* Task statement:
Work out how many lines in the listing below include the word "parts". Give nothing but the number.

○ ○ ○ ○

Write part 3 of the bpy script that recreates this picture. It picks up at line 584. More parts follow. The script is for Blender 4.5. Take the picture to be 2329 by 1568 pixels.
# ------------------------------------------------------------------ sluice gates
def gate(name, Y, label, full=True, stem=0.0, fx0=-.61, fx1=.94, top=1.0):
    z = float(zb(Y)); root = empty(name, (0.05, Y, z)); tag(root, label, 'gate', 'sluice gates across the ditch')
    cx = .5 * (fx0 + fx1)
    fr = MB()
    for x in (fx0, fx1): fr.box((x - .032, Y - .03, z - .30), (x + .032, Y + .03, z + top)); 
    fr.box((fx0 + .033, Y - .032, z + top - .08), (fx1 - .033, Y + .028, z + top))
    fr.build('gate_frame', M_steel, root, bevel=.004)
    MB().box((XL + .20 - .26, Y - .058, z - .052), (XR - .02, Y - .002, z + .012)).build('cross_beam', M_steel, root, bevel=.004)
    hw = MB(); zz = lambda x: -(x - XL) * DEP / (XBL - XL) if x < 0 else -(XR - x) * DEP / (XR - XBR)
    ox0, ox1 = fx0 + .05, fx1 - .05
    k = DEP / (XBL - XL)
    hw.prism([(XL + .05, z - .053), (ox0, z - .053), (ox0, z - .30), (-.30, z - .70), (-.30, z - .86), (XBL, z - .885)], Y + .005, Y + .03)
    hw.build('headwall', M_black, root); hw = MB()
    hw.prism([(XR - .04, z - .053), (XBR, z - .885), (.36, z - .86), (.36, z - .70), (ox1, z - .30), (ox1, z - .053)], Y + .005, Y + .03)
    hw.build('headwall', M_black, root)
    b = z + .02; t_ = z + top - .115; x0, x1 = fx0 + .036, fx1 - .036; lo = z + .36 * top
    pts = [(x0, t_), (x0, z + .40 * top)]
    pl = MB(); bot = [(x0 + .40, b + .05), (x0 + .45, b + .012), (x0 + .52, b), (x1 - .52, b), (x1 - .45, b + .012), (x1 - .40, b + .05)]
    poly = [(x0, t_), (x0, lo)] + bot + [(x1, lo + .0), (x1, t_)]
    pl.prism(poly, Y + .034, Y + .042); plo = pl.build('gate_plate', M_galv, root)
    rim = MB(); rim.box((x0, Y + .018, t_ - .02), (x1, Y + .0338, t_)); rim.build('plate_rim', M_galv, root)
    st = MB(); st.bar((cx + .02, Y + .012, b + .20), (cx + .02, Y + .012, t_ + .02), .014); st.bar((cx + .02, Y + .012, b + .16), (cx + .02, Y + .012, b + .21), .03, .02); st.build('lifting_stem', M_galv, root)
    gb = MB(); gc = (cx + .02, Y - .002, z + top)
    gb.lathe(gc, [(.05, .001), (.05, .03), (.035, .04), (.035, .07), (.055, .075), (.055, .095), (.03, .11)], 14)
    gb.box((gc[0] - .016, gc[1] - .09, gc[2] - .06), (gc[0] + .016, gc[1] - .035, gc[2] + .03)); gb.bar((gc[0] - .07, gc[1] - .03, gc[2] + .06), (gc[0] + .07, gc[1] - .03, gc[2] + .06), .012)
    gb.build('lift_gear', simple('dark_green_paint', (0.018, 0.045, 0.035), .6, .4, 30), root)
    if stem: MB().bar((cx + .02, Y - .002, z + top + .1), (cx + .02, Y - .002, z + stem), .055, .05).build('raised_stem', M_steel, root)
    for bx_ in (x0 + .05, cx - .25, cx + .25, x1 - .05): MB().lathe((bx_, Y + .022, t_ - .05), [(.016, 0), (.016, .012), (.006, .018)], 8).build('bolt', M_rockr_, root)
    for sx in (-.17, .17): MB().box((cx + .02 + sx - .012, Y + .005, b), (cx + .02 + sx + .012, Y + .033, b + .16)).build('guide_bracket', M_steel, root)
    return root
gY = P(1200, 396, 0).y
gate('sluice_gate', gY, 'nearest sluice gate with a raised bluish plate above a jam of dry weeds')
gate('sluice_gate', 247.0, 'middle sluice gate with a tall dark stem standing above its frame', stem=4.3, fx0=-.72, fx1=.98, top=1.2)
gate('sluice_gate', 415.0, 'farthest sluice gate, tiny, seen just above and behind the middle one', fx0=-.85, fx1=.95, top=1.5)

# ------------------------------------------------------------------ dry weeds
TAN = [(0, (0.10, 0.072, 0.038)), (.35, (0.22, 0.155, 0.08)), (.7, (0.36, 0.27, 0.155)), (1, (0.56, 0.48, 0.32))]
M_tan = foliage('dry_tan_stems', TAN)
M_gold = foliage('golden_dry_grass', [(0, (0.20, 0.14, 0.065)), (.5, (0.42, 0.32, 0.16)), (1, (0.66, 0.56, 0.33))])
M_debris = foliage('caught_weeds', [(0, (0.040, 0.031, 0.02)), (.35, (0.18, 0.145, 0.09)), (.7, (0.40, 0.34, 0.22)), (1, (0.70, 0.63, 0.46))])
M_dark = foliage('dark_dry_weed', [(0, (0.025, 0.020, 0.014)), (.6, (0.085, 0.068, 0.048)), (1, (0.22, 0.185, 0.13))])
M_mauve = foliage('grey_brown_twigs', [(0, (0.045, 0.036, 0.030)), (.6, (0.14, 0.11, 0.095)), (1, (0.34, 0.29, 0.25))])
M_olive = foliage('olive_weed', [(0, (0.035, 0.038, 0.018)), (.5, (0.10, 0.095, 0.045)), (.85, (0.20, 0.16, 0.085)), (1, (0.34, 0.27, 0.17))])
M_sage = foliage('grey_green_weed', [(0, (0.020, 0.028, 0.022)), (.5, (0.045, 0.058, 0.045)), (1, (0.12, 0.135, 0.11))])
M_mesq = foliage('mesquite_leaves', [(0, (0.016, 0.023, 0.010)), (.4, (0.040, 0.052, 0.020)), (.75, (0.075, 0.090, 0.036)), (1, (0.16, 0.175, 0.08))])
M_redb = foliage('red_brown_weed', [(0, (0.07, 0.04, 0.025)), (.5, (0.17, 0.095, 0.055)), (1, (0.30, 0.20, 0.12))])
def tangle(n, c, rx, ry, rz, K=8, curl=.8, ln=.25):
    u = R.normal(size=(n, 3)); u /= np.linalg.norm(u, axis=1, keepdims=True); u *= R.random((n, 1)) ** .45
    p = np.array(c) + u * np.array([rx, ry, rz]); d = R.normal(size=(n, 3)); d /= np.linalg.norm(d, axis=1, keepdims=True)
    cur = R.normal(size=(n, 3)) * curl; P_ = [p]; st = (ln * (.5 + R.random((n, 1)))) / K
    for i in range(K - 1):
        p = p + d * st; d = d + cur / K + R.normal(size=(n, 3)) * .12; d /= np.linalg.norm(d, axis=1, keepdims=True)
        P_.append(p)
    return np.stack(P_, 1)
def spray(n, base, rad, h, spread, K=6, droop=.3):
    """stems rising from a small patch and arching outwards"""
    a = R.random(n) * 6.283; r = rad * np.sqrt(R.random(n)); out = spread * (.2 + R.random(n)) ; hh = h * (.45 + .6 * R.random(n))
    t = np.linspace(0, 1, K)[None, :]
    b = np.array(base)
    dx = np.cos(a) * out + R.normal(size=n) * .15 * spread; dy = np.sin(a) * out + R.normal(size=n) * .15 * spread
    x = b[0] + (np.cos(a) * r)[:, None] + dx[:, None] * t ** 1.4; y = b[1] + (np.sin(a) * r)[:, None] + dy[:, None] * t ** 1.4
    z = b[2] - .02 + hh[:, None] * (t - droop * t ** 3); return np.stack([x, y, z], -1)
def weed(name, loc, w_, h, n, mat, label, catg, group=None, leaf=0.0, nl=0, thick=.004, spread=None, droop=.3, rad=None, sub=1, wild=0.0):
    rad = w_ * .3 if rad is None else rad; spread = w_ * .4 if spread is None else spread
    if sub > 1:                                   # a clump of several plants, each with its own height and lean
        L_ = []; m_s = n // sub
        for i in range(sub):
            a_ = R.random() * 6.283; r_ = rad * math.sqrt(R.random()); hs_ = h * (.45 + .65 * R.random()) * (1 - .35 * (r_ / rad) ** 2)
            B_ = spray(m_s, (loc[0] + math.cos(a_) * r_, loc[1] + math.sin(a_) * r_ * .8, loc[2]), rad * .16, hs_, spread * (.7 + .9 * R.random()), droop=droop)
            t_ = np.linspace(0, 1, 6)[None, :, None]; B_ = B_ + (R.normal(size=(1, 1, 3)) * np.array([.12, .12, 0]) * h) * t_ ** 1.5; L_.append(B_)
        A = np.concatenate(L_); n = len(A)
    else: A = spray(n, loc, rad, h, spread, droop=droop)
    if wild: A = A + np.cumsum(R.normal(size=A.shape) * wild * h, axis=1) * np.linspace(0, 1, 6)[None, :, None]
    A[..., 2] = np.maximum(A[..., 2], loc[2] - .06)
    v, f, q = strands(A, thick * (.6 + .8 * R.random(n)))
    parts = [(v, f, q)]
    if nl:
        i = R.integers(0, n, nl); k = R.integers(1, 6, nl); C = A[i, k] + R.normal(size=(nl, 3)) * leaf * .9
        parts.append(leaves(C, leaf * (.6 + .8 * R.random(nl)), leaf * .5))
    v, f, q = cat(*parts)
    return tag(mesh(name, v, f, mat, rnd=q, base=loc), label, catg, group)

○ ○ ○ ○

* Complete output:
4